Reference no: EM132683971

Shares of XYZ-Company are currently trading at $25 and have yearly volatility 30%. A European put written on XYZ-Company shares is available for purchase. This put has strike price $22 and will mature in nine months. The continuously compounding interest rate is 7% per annum.

(a) Use the Black-Scholes model to calculate the premium of the European put.

(b) Calculate the delta for this put.

(c) A writer sells 1,000 of these European puts at the premium determined in (a). The writer wants to manage risk by using self-financing dynamic hedging:

(i) When selling the puts, should the writer buy or short sell shares? How many?

(ii) When selling the puts, should the writer borrow or deposit cash in a bank? How much?

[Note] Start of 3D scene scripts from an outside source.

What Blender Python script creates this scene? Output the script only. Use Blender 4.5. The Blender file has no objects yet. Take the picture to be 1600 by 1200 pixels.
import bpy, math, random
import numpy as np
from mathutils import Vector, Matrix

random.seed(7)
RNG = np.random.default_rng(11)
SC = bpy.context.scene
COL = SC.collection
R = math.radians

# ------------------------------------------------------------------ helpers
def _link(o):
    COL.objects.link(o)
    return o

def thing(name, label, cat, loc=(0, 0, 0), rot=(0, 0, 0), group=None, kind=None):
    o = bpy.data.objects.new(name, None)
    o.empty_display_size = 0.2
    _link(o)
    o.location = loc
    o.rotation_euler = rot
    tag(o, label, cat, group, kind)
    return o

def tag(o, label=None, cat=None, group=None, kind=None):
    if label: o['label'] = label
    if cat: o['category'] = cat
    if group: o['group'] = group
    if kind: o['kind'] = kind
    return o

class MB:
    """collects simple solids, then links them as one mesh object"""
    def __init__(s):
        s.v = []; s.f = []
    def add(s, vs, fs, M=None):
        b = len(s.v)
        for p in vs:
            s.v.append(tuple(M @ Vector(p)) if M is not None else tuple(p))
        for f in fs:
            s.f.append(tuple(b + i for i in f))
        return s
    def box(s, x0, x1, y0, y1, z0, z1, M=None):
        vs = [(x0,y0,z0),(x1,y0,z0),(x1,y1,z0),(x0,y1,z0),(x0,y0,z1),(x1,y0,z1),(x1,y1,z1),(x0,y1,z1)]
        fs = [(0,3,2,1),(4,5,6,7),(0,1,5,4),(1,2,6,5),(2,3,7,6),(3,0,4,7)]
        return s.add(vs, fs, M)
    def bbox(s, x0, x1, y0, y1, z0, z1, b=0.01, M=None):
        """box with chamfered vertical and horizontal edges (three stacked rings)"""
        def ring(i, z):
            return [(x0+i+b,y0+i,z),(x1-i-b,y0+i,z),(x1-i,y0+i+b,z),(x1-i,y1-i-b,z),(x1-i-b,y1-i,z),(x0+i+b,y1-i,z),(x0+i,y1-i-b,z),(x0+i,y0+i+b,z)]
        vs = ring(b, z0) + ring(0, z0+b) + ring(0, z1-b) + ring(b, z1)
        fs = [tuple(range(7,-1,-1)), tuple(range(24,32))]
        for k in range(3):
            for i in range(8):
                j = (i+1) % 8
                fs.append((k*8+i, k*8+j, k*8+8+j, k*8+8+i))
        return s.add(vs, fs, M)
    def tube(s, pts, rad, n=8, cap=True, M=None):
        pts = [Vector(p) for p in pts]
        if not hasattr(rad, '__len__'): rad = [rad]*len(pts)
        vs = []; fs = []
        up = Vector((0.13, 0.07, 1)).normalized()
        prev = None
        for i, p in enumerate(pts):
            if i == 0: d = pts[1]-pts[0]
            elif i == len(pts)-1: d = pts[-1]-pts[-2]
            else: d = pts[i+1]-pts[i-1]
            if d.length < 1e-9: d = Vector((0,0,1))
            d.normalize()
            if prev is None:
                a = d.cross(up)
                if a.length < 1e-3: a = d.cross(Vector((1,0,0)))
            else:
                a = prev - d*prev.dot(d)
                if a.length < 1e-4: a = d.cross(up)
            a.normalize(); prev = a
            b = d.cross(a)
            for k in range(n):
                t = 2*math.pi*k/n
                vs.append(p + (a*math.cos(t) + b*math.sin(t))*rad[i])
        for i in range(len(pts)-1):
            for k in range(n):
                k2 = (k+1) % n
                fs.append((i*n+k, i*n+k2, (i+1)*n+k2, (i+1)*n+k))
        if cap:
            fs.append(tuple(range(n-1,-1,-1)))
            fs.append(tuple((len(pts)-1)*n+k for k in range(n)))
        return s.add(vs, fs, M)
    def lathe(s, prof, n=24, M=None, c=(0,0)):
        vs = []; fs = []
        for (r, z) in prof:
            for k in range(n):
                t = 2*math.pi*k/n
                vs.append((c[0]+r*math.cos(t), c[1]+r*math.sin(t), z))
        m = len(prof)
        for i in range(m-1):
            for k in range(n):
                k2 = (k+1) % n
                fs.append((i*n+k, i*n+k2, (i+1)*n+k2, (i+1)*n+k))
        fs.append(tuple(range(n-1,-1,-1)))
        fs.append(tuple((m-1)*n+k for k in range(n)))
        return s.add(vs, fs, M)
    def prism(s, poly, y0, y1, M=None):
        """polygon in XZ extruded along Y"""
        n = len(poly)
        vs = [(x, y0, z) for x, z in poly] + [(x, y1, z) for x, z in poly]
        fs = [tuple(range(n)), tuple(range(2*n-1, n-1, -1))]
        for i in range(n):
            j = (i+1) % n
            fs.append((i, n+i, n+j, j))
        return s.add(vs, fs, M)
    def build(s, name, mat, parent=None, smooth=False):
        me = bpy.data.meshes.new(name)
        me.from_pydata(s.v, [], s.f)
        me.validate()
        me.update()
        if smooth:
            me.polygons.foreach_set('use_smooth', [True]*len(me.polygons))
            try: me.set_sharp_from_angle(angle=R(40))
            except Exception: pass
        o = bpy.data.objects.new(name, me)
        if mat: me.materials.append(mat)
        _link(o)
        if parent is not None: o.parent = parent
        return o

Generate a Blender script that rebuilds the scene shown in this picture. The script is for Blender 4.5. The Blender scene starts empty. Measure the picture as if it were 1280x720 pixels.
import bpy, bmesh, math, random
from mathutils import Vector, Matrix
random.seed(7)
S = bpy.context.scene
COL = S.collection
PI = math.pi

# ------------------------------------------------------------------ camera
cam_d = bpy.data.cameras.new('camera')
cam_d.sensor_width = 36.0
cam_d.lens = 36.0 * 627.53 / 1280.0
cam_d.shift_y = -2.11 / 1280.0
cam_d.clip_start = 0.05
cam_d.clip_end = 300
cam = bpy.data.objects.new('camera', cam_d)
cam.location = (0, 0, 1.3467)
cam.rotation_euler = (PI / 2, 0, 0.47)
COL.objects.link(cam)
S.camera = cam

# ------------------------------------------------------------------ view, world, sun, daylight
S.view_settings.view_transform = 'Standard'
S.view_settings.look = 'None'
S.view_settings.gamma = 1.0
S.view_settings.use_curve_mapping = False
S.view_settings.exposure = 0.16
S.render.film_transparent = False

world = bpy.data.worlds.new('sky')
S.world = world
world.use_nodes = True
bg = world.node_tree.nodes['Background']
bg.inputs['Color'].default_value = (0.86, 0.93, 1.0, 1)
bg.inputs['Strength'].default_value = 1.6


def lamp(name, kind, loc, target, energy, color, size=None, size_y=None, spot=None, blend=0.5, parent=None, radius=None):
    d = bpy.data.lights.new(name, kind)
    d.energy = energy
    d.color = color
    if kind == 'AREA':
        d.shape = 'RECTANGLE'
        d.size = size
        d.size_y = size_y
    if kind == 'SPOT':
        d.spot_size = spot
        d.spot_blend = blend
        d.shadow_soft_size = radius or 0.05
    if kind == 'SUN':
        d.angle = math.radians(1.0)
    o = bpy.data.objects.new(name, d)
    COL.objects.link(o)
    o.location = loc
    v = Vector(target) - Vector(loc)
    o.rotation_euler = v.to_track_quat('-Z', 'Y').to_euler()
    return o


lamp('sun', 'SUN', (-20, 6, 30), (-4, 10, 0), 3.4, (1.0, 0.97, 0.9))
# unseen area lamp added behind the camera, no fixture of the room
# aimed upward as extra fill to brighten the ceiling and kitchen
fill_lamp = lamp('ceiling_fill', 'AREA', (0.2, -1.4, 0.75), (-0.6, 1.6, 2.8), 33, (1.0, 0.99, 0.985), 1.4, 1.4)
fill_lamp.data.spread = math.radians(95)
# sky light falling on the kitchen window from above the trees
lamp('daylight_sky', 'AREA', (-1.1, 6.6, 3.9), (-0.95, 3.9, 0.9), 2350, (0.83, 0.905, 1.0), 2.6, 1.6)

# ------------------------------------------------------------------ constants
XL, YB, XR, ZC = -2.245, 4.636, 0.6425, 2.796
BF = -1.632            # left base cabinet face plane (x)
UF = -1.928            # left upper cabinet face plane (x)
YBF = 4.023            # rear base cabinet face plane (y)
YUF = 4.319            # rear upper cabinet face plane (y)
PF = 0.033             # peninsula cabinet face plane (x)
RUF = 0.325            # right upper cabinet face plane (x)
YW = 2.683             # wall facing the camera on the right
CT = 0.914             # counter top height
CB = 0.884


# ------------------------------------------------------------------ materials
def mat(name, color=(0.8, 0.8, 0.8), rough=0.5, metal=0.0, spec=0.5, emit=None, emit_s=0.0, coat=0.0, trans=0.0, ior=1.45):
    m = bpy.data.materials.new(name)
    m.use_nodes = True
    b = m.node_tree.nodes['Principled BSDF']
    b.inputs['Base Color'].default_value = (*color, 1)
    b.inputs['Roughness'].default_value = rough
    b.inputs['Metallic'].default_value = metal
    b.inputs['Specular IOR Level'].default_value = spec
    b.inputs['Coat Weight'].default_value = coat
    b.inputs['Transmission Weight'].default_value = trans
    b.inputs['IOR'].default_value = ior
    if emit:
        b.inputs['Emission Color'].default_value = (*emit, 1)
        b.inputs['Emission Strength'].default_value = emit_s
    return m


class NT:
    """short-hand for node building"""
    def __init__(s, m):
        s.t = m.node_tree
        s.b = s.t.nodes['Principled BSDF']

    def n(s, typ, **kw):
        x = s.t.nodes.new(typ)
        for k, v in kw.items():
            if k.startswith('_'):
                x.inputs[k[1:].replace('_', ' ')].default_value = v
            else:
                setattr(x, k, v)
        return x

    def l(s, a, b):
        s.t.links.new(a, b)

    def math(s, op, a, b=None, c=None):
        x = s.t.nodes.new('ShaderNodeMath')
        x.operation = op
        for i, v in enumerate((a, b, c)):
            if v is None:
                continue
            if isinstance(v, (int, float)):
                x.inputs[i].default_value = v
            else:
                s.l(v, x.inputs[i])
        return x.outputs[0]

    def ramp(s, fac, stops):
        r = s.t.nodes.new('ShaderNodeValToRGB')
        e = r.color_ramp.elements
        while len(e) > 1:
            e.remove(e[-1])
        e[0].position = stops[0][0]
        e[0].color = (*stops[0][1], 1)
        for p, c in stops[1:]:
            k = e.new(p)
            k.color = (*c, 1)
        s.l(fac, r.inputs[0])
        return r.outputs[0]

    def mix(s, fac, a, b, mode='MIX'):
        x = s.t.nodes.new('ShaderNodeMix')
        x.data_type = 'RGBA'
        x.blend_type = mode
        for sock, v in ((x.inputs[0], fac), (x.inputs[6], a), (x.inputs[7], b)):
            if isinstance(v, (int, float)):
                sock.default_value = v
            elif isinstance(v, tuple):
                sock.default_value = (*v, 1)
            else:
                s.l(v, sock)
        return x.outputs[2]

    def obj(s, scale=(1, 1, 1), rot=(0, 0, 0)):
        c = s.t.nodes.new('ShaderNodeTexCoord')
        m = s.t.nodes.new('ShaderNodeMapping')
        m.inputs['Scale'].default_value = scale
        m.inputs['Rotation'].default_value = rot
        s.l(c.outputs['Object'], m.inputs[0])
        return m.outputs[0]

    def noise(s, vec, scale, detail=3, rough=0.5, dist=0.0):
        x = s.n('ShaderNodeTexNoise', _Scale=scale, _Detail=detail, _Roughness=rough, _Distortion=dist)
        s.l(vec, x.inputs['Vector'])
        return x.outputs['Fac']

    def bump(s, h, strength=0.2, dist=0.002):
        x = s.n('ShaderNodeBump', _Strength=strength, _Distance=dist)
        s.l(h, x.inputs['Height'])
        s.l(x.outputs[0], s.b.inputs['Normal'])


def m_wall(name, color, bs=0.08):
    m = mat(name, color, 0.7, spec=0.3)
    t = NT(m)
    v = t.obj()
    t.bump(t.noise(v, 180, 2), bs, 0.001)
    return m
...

(d) Use put-call parity to calculate the premium of the European call with the same strike price, underlying asset and time to maturity as the European put. To determine the present value of the strike, recall that the interest rate is continuously compounding.

(e) For a one-step binomial model where one time step is nine months, calculate the up factor u, the down factor d and the return R over one time-step.

(f) Typically, a premium calculated using a one-step binomial pricing model will be quite different to a premium calculated using the Black-Scholes model. How would you change the binomial pricing model to obtain a premium which is closer to the Black-Scholes model premium? (You do not have to calculate the premium with the binomial pricing model.)